Diese Kriegsbeschreibungen, teilweise fast unerträglich zu lesen, sind es, die den Kern des Buches ausmachen. Die das Leben des Großvaters ausmachen. Der Versuch, das Erlebte zu verarbeiten, allein, denn Kriegstraumata-Behandlung gab es zu dem Zeitpunkt nicht, führt zu Verfolgungswahn und zeitweiliger Einweisung. Das „danach“ wird still ertragen, mit erhobenem Haupt, aber zerbrochenem Rücken. Die Welt, in der er aufgewachsen ist, gibt es nicht mehr.
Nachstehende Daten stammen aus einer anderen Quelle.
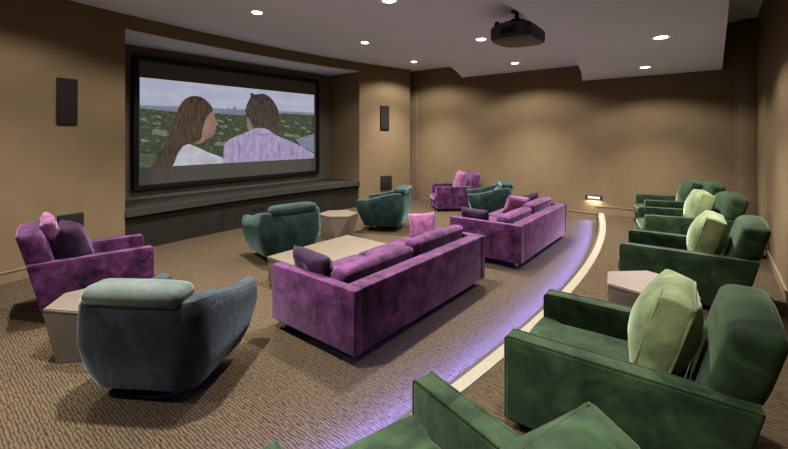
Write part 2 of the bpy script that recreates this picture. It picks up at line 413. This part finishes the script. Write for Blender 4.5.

Stefan Hertmans ist es gelungen, einen autobiographischen Roman zu schreiben, der ein anonymes Grauen mit Gesichtern und Namen versieht und es damit einerseits erfassbar macht und andererseits die Unfassbarkeit des Geschehens verdeutlicht, und der ein Schlaglicht wirft auf einen Krieg, der immer im Schatten des nachfolgenden Krieges steht, aber doch den apokalyptischen Reitern Tür und Tor geöffnet und damit eine neue Zeit der Kriegsführung eingeläutet hat.
Ein berührendes Buch, großartig geschrieben, eine Liebeserklärung an den Großvater, dessen Eigenarten und Verhalten dem Autor erst lange nach seinem Tod erklärbar werden.